The CEO claimed he was not a responsible person because of his “limited ability to comprehend mathematical concepts.” The court said he was a responsible person due to his position, authority and control over the company’s affairs. “He also claimed that he didn’t act willfully, but willfulness for this purpose doesn’t mean evil intent or bad motive,” observed Weltman. “It means using funds for anything other than for trust fund taxes.” 

“The lesson is for the business owner,” according to Weltman. “The CPA should know what he is doing. Despite the owner’s reliance on an outside payroll service and a bookkeeper, it was nevertheless his responsibility to make sure the taxes were paid.”

Another recent case illustrates the distinction, according to Weltman. In this case, the manager of an auto repair shop was authorized to write checks but was not the responsible person. He was only authorized to sign at the direction and with the permission of the owner. “He wasn’t the decision maker — the owner of the shop was,” said Welt. “He never calculated payroll and only signed checks at the direction of the owner.” 

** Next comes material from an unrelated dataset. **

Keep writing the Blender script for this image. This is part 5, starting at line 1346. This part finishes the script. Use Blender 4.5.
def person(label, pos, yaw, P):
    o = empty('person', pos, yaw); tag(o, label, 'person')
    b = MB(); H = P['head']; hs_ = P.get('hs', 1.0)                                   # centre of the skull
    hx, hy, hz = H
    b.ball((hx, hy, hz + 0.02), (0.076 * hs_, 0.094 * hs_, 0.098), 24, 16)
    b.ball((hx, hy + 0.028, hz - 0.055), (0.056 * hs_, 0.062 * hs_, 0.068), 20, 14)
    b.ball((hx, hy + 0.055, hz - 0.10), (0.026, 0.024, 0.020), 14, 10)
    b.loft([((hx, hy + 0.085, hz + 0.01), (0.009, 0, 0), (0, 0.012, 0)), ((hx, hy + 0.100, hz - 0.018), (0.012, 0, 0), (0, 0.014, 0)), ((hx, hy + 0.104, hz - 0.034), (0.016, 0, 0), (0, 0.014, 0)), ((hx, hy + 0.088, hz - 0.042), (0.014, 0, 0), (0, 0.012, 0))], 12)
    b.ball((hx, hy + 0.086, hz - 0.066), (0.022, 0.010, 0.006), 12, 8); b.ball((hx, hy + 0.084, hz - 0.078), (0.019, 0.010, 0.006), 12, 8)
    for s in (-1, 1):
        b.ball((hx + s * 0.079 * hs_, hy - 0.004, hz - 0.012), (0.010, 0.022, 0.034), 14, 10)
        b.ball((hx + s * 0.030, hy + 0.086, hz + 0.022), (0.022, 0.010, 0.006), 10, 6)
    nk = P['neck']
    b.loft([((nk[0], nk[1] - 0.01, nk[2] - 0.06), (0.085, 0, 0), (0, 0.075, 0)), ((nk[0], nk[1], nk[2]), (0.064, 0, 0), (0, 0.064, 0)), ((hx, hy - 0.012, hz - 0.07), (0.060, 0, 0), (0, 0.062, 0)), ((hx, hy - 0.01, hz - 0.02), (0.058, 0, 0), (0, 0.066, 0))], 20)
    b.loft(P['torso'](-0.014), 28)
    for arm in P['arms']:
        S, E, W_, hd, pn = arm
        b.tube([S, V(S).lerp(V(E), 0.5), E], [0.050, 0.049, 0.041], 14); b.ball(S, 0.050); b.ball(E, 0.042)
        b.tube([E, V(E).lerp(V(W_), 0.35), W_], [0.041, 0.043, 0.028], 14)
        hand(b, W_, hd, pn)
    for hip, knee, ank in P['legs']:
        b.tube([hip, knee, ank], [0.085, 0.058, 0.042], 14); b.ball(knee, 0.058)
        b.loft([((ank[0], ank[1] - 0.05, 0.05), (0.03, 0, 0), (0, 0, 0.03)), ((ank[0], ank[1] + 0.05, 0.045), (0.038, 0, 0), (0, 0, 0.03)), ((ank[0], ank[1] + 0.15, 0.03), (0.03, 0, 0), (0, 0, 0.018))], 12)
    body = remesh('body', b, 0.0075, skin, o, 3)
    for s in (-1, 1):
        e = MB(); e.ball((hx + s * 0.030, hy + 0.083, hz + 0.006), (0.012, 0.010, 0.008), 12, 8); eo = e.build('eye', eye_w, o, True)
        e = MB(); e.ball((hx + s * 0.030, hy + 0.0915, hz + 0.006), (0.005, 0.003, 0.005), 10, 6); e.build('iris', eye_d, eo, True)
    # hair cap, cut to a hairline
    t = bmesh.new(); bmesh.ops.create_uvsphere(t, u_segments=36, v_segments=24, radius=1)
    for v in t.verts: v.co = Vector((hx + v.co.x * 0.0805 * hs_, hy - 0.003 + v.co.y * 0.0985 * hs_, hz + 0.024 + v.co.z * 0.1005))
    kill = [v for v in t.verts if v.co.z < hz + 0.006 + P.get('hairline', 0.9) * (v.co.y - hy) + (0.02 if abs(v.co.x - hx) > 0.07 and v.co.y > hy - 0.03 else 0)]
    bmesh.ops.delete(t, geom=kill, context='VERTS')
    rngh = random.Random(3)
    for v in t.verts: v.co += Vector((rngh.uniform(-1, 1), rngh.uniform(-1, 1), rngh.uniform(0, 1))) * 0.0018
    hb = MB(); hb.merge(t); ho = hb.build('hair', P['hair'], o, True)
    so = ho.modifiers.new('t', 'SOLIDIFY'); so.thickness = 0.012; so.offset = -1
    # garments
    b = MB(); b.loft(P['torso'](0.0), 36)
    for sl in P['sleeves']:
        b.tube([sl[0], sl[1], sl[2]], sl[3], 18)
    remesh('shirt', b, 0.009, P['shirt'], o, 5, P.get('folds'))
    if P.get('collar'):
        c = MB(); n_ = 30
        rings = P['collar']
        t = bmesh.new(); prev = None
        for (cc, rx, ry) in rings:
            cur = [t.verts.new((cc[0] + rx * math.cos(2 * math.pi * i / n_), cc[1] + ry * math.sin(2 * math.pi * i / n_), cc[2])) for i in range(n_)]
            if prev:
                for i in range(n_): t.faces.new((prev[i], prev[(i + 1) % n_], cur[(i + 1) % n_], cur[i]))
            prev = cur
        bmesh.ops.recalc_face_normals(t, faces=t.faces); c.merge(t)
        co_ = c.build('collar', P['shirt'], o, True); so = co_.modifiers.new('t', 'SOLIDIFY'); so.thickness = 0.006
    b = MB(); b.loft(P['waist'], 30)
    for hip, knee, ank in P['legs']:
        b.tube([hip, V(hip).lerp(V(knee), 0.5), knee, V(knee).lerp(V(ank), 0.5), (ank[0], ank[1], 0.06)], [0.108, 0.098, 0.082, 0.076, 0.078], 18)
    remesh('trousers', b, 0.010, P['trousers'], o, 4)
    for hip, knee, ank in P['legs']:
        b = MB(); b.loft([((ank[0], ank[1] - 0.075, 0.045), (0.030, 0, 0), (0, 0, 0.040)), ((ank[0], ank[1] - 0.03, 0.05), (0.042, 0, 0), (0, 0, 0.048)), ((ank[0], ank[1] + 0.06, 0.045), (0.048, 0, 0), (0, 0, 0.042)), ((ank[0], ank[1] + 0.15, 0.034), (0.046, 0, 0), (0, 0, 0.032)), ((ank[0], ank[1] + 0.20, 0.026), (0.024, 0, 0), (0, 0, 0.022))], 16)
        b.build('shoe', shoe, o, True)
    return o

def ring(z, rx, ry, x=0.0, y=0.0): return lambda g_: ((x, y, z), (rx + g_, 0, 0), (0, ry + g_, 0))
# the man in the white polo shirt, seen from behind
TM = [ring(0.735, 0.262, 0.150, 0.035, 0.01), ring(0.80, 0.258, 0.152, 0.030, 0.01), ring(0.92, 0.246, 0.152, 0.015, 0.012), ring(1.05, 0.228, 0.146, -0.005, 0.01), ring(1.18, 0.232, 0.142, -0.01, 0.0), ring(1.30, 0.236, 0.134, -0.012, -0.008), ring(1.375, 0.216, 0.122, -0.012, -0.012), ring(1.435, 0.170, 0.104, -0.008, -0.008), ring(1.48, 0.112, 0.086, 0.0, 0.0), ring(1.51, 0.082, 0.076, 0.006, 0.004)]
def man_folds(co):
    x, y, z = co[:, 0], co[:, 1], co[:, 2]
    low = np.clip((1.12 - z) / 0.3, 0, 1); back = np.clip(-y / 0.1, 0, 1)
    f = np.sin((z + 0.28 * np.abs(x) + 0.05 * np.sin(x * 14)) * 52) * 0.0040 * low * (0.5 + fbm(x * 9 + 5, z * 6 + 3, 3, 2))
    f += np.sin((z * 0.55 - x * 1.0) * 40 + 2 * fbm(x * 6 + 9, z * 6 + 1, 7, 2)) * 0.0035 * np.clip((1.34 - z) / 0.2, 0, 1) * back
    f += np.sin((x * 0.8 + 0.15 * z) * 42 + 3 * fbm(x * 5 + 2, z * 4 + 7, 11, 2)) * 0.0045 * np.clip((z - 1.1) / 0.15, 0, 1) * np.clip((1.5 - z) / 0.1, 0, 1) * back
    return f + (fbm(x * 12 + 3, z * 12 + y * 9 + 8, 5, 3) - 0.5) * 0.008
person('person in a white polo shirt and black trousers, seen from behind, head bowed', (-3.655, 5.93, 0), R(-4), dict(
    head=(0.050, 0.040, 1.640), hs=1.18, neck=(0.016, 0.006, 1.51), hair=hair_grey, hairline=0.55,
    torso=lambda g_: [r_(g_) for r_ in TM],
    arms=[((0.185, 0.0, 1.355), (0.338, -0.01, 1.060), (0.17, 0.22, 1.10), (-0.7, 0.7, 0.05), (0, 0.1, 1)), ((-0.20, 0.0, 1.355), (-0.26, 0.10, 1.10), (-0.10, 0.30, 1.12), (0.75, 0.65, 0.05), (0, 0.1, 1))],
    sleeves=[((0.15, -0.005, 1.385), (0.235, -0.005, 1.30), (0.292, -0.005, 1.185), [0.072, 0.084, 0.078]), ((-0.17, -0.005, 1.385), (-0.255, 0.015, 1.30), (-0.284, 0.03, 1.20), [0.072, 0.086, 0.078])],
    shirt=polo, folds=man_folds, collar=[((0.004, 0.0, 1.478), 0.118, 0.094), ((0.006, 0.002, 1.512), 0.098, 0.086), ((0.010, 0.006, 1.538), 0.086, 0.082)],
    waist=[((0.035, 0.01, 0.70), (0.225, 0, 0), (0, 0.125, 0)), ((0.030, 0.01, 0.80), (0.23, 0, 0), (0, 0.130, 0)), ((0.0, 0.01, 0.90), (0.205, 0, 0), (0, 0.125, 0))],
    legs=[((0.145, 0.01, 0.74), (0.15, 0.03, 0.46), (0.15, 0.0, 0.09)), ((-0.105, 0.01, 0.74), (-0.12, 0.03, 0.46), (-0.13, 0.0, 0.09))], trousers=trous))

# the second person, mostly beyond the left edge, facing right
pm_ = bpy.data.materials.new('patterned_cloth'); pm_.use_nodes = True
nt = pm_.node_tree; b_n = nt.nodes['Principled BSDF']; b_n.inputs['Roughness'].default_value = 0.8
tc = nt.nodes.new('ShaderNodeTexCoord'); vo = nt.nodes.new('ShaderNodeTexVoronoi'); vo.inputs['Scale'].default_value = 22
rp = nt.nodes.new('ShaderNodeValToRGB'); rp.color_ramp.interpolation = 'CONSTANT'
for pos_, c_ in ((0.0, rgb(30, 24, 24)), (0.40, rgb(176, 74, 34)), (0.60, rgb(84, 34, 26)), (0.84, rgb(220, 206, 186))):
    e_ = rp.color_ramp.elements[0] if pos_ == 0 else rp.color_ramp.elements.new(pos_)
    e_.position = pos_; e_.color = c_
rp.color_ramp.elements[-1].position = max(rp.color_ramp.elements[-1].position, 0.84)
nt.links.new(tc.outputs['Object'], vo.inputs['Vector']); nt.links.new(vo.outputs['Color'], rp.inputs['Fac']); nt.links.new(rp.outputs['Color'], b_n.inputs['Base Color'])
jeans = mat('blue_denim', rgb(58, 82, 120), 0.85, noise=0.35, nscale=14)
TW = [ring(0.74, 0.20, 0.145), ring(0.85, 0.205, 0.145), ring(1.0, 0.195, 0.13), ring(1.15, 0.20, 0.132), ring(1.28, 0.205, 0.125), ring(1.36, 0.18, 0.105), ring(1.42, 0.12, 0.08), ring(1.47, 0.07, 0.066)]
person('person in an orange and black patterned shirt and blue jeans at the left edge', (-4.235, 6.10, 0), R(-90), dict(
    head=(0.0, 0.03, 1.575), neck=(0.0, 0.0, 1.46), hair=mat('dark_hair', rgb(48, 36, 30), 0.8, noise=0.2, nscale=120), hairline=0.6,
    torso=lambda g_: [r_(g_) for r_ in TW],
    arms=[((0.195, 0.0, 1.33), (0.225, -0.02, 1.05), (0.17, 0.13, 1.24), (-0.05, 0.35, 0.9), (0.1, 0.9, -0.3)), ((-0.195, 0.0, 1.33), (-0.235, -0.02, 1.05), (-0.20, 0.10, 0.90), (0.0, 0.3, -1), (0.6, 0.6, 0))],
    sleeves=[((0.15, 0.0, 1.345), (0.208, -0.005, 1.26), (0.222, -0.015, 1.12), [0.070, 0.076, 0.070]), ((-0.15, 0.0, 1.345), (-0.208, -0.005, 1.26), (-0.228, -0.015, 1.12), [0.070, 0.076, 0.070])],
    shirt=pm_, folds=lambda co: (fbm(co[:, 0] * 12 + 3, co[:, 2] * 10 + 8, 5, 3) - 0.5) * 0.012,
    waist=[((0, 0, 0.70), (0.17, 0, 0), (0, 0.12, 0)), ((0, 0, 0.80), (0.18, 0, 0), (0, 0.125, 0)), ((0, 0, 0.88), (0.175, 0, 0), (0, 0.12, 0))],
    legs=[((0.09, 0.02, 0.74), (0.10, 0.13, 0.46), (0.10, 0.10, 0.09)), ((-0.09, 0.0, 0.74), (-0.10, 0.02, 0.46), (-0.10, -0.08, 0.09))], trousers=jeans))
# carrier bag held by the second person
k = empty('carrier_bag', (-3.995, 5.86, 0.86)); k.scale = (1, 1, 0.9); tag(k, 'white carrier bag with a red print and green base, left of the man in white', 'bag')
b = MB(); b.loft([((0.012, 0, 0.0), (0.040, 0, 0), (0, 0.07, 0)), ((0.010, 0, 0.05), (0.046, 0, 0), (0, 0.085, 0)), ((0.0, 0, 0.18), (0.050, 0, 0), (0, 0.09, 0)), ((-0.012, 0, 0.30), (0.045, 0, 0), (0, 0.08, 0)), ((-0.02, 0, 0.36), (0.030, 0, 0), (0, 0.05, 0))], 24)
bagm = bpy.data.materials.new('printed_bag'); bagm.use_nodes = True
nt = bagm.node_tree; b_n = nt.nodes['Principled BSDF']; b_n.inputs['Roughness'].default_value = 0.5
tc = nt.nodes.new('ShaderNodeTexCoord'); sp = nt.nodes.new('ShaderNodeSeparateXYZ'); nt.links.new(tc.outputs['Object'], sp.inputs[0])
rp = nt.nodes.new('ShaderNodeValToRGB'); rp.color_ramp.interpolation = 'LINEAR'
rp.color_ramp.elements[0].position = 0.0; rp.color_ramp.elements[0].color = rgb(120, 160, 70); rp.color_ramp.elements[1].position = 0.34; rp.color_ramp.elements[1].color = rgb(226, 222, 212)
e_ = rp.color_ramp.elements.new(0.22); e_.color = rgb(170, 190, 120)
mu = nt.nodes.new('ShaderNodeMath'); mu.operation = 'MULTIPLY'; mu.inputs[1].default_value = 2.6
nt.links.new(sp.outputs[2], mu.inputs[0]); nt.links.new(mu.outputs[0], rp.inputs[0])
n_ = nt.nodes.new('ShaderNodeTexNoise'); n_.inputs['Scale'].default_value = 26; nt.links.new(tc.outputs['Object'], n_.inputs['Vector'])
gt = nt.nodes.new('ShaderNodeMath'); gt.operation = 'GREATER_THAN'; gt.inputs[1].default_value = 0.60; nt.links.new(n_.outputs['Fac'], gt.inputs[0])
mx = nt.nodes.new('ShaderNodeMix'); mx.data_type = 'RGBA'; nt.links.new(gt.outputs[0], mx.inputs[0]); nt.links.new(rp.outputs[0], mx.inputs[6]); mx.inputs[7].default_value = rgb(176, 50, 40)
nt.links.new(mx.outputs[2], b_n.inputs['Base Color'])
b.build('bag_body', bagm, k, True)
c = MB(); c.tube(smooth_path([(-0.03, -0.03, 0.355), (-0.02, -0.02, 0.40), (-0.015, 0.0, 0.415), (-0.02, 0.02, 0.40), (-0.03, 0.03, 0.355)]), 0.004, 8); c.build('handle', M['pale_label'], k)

According to the IRS, a responsible person is a person or group of people who have the duty to perform and the power to direct the collecting, accounting and paying of trust fund taxes. This may include any of the following: 

  • An officer or an employee of a corporation;
  • A member or employee of a partnership;
  • A corporate director or shareholder;
  • A member of a board of trustees of a nonprofit organization;
  • Another person with authority and control over funds to direct their disbursement;
  • Another corporation or third-party payer;
  • Payroll service providers or responsible parties within a PSP; 
  • Professional employer organizations or responsible parties within a PEO; or, 
  • Responsible parties within the common law employer (client of the PSP or PEO).

The trust fund recovery penalty is not something to take lightly, since it may catch a “responsible person” unawares, according to Weltman. Nevertheless, she added, these penalties have not increased or decreased markedly in frequency.